— YOUR INSTRUCTIONS —
Output all records precisely as written.

— DATASET ROWS —

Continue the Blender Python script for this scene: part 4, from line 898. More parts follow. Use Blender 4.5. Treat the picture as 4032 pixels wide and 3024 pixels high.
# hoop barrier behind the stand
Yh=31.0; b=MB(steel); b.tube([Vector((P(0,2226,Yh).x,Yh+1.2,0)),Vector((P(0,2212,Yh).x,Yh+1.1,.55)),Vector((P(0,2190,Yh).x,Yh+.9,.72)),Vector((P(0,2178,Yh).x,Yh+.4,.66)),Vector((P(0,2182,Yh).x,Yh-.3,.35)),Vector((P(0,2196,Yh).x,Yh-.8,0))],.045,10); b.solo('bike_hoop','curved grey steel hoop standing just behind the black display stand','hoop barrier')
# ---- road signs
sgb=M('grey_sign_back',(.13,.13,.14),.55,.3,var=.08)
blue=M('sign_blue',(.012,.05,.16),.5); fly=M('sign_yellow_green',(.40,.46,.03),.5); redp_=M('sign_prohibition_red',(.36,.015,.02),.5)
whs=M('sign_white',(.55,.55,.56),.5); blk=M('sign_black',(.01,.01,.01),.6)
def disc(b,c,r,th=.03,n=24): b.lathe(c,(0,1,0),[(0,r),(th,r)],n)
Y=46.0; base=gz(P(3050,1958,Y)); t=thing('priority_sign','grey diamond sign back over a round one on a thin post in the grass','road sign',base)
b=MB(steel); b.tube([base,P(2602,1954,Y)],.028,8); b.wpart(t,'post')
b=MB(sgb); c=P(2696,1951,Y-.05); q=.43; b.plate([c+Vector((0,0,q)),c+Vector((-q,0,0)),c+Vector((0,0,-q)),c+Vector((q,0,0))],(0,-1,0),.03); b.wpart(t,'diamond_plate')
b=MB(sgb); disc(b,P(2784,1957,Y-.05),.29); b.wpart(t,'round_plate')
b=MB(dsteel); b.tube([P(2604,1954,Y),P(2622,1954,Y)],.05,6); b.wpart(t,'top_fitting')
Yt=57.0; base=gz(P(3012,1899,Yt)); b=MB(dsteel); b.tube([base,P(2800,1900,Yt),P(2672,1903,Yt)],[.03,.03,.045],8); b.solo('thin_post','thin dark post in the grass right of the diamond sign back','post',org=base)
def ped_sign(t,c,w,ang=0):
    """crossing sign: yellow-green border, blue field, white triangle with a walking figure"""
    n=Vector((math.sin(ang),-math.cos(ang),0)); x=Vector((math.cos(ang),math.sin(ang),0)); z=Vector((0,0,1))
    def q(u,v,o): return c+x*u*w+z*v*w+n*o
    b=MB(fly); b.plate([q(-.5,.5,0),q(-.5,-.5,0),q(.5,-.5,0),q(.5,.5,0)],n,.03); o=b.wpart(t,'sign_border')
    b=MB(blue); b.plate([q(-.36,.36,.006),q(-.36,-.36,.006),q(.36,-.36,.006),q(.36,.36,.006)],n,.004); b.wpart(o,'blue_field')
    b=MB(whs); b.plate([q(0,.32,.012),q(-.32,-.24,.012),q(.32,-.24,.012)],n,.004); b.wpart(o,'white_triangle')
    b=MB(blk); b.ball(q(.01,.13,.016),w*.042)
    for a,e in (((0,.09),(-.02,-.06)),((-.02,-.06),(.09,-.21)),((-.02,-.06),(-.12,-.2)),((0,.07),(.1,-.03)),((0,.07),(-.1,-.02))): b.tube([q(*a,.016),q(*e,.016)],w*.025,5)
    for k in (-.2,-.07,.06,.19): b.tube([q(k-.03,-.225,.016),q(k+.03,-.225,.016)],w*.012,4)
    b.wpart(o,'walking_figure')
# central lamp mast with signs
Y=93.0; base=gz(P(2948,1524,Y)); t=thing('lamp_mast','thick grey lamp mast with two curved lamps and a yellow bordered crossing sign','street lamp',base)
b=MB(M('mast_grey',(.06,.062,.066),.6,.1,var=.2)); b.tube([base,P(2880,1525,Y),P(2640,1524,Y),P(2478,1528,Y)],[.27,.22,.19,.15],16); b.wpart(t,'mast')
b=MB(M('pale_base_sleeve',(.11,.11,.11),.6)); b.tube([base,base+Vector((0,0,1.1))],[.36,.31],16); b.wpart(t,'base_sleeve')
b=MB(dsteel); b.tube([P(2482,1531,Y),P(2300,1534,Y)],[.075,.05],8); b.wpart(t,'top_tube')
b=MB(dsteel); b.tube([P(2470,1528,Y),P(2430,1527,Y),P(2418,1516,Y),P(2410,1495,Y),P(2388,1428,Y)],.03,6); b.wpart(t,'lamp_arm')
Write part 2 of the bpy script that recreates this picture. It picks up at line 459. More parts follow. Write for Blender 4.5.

— RESULT BELOW —
Continue the Blender Python script for this scene: part 4, from line 898. More parts follow. Use Blender 4.5. Treat the picture as 4032 pixels wide and 3024 pixels high.
# hoop barrier behind the stand
Yh=31.0; b=MB(steel); b.tube([Vector((P(0,2226,Yh).x,Yh+1.2,0)),Vector((P(0,2212,Yh).x,Yh+1.1,.55)),Vector((P(0,2190,Yh).x,Yh+.9,.72)),Vector((P(0,2178,Yh).x,Yh+.4,.66)),Vector((P(0,2182,Yh).x,Yh-.3,.35)),Vector((P(0,2196,Yh).x,Yh-.8,0))],.045,10); b.solo('bike_hoop','curved grey steel hoop standing just behind the black display stand','hoop barrier')
# ---- road signs
sgb=M('grey_sign_back',(.13,.13,.14),.55,.3,var=.08)
blue=M('sign_blue',(.012,.05,.16),.5); fly=M('sign_yellow_green',(.40,.46,.03),.5); redp_=M('sign_prohibition_red',(.36,.015,.02),.5)
whs=M('sign_white',(.55,.55,.56),.5); blk=M('sign_black',(.01,.01,.01),.6)
def disc(b,c,r,th=.03,n=24): b.lathe(c,(0,1,0),[(0,r),(th,r)],n)
Y=46.0; base=gz(P(3050,1958,Y)); t=thing('priority_sign','grey diamond sign back over a round one on a thin post in the grass','road sign',base)
b=MB(steel); b.tube([base,P(2602,1954,Y)],.028,8); b.wpart(t,'post')
b=MB(sgb); c=P(2696,1951,Y-.05); q=.43; b.plate([c+Vector((0,0,q)),c+Vector((-q,0,0)),c+Vector((0,0,-q)),c+Vector((q,0,0))],(0,-1,0),.03); b.wpart(t,'diamond_plate')
b=MB(sgb); disc(b,P(2784,1957,Y-.05),.29); b.wpart(t,'round_plate')
b=MB(dsteel); b.tube([P(2604,1954,Y),P(2622,1954,Y)],.05,6); b.wpart(t,'top_fitting')
Yt=57.0; base=gz(P(3012,1899,Yt)); b=MB(dsteel); b.tube([base,P(2800,1900,Yt),P(2672,1903,Yt)],[.03,.03,.045],8); b.solo('thin_post','thin dark post in the grass right of the diamond sign back','post',org=base)
def ped_sign(t,c,w,ang=0):
    """crossing sign: yellow-green border, blue field, white triangle with a walking figure"""
    n=Vector((math.sin(ang),-math.cos(ang),0)); x=Vector((math.cos(ang),math.sin(ang),0)); z=Vector((0,0,1))
    def q(u,v,o): return c+x*u*w+z*v*w+n*o
    b=MB(fly); b.plate([q(-.5,.5,0),q(-.5,-.5,0),q(.5,-.5,0),q(.5,.5,0)],n,.03); o=b.wpart(t,'sign_border')
    b=MB(blue); b.plate([q(-.36,.36,.006),q(-.36,-.36,.006),q(.36,-.36,.006),q(.36,.36,.006)],n,.004); b.wpart(o,'blue_field')
    b=MB(whs); b.plate([q(0,.32,.012),q(-.32,-.24,.012),q(.32,-.24,.012)],n,.004); b.wpart(o,'white_triangle')
    b=MB(blk); b.ball(q(.01,.13,.016),w*.042)
    for a,e in (((0,.09),(-.02,-.06)),((-.02,-.06),(.09,-.21)),((-.02,-.06),(-.12,-.2)),((0,.07),(.1,-.03)),((0,.07),(-.1,-.02))): b.tube([q(*a,.016),q(*e,.016)],w*.025,5)
    for k in (-.2,-.07,.06,.19): b.tube([q(k-.03,-.225,.016),q(k+.03,-.225,.016)],w*.012,4)
    b.wpart(o,'walking_figure')
# central lamp mast with signs
Y=93.0; base=gz(P(2948,1524,Y)); t=thing('lamp_mast','thick grey lamp mast with two curved lamps and a yellow bordered crossing sign','street lamp',base)
b=MB(M('mast_grey',(.06,.062,.066),.6,.1,var=.2)); b.tube([base,P(2880,1525,Y),P(2640,1524,Y),P(2478,1528,Y)],[.27,.22,.19,.15],16); b.wpart(t,'mast')
b=MB(M('pale_base_sleeve',(.11,.11,.11),.6)); b.tube([base,base+Vector((0,0,1.1))],[.36,.31],16); b.wpart(t,'base_sleeve')
b=MB(dsteel); b.tube([P(2482,1531,Y),P(2300,1534,Y)],[.075,.05],8); b.wpart(t,'top_tube')
b=MB(dsteel); b.tube([P(2470,1528,Y),P(2430,1527,Y),P(2418,1516,Y),P(2410,1495,Y),P(2388,1428,Y)],.03,6); b.wpart(t,'lamp_arm')
Write part 2 of the bpy script that recreates this picture. It picks up at line 459. More parts follow. Write for Blender 4.5.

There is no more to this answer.